I agree with this, but it is tough if you have an IO-360 with horizontal induction. There is pretty much only one route for the fuel line, and the clearance is tight everywhere.

You can easily have 6-8 inches of clearance. Use a right-angle pump fitting (which also allows an easy pressure tap) and a straight end hose, then run up and forward over the left lower mount ear, then along the sump seam to the front. Adel the fuel line to the sump bolts.

2zgx7jr.jpg
 
You can easily have 6-8 inches of clearance. Use a right-angle pump fitting (which also allows an easy pressure tap) and a straight end hose, then run up and forward over the left lower mount ear, then along the sump seam to the front. Adel the fuel line to the sump bolts.

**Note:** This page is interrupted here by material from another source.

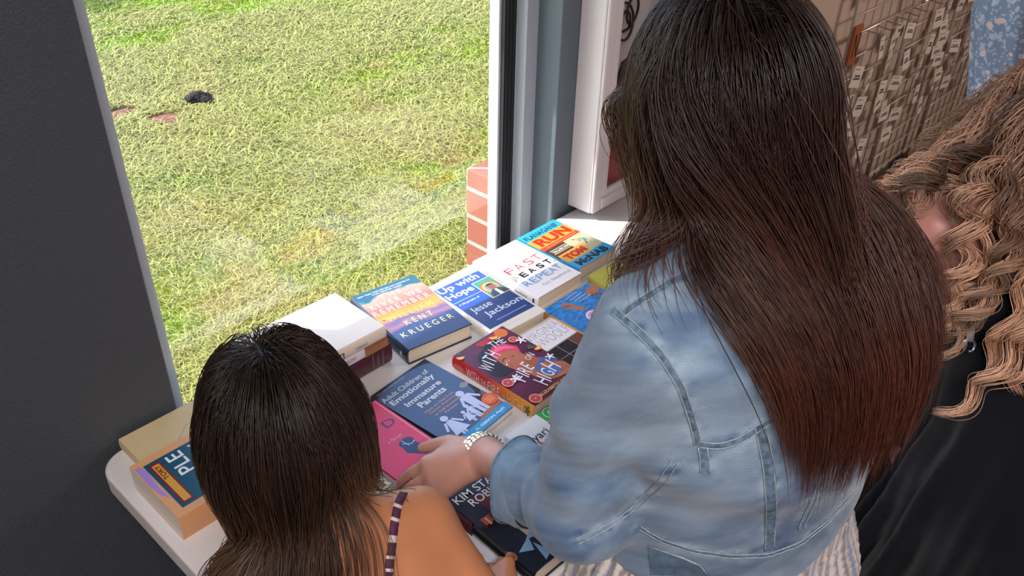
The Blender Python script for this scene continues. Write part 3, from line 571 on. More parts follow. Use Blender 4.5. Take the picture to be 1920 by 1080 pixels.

Dan - thanks, but how did you get the fuel hose around the mixture bellcrank and related hardware? On my engine there isn't any room there.

mcb
 
Didn't use a mixture bellcrank on this IO-390 (AFP) or a previous IO-360 (Bendix).
 
Heat shields help a lot.

Pierre,

I agree with this, but it is tough if you have an IO-360 with horizontal induction. There is pretty much only one route for the fuel line, and the clearance is tight everywhere. I used copious heat shields and managed to maintain a little over 1" of spacing between the hose and the heat shields (so, a little more than an inch between the hose and the pipe) but it is tricky.

mcb


Yeah, heat shields allow a closer fit for sure. My problem was that the exhaust that burnt the fuel line had already become part of the collector, so I couldn't add a heat shield anyway. With a 90 degree fitting on the fuel servo, my fuel line is now 5" or more from the nearest exhaust pipe:)

Best,
 
More than one way to skin a cat

Pierre,

I agree with this, but it is tough if you have an IO-360 with horizontal induction. There is pretty much only one route for the fuel line, and the clearance is tight everywhere. I used copious heat shields and managed to maintain a little over 1" of spacing between the hose and the heat shields (so, a little more than an inch between the hose and the pipe) but it is tricky.


Or, if you use stainless steel hardline, you can really stuff it up out of the way. I have plenty of clearance.